Molmans spent over 10 years with this business, eventually becoming interested in mediation. She even studied to become a mediator, but then Eneco head-hunted her to lead its procurement function; it was a dilemma, for Molmans, who had been thinking of starting her own company and being a full-time mediator, but she reasoned that she could do that later in life – this was an opportunity that couldn’t be refused.

“Eneco is a very smart, intelligent, strategic company,” she says. “The culture is one that celebrates great planning and innovation.” Eneco, as a decentralised organisation, wasn’t particularly mature, but Molmans saw this as a challenge she could fix for the betterment of the company. “Operational excellence is very important, but it took Eneco some time to really embrace that.” 

Now, Molmans has found her place and embraced how who she is affects her role, and vice versa. She has discovered that while she wants to influence and to make big changes, she isn’t driven by the limelight; if she was, she’d have stayed in sales. She is more than content to be making waves in the background, driving innovation from within.

The value of authenticity

“The older I get, the more okay I am with who I am – and that’s very valuable,” she explains. “I’ve become integrated with myself. People feel very liberated when they have honest conversations with me, and they allow themselves to be vulnerable and courageous. This is what, I think, is key for companies to be successful – if a company isn’t vulnerable, if people are holding their cards too close to their chests, how can you fix or change that business? The main purpose of an organisation is to let people co-operate as an organic entity, to create value, to work efficiently. The key to that is vulnerability and openness. You can’t work together if you’re not open.”

It’s easier said than done, of course, and some people struggle with vulnerability to the extent that they become argumentative and defensive, but Molmans does her best to communicate the importance of it to her team and her superiors to make company-wide change. In her experience, with procurement being a fairly male-dominated arena, keeping one’s cards close to the chest is sometimes seen as being strategic and intelligent, where openness may be considered naive – but this is where a little diversity of thought can go a long way. “A company has a lot to gain by putting different people in place who might question the status quo,” Molmans says. “We shouldn’t be trying to compete; we’re meant to co-operate, and competition doesn’t bring profit.”

Molmans firmly believes that it takes courage to be vulnerable, because vulnerability can mean risk.

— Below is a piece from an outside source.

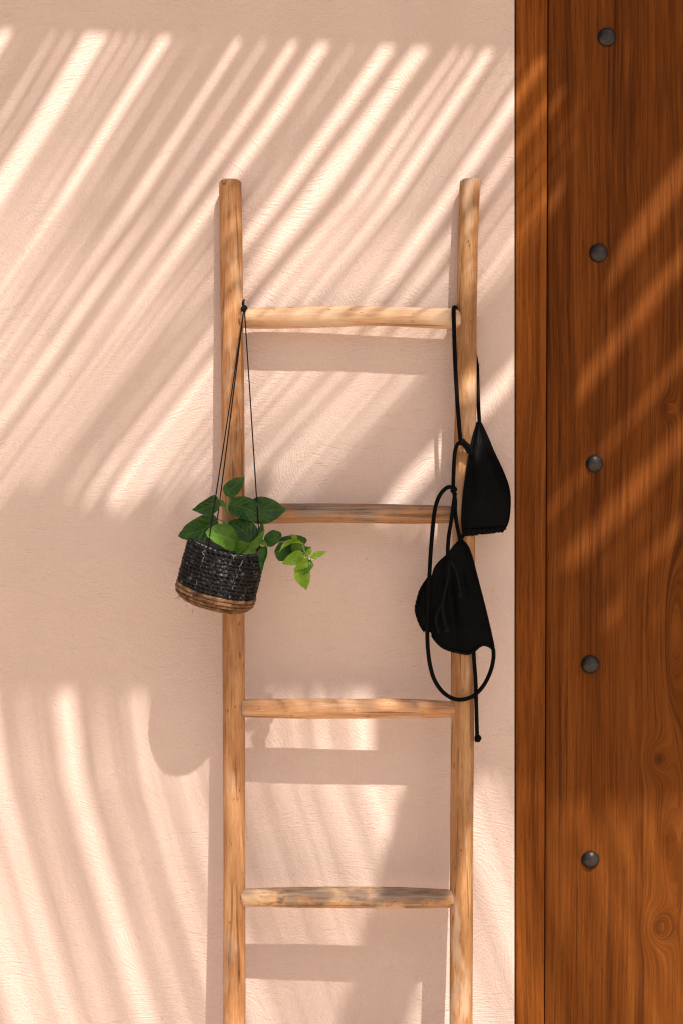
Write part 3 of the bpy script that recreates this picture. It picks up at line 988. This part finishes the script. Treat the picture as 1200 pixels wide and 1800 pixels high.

To her, if you’re not being yourself and not being vulnerable, you’re not doing the best job you can do; you’re not contributing to the organisation as much as you could by not being your authentic self. 

So, if Molmans had with this extensive knowledge in how to promote a successful, open, efficient organisation through honesty, innovation and openness, early in her career, would the journey have been different? “Yes,” she says, “because I would have felt able to stand up and admit when I wasn’t the right person for something. Our experiences are a combination of environment, society, upbringing and the time period, and I didn’t know anything about what I’ve learned now, back then. But, if I wasn’t a good CPO – if I couldn’t understand procurement and how to move this organisation forward – I wouldn’t be where I am now.”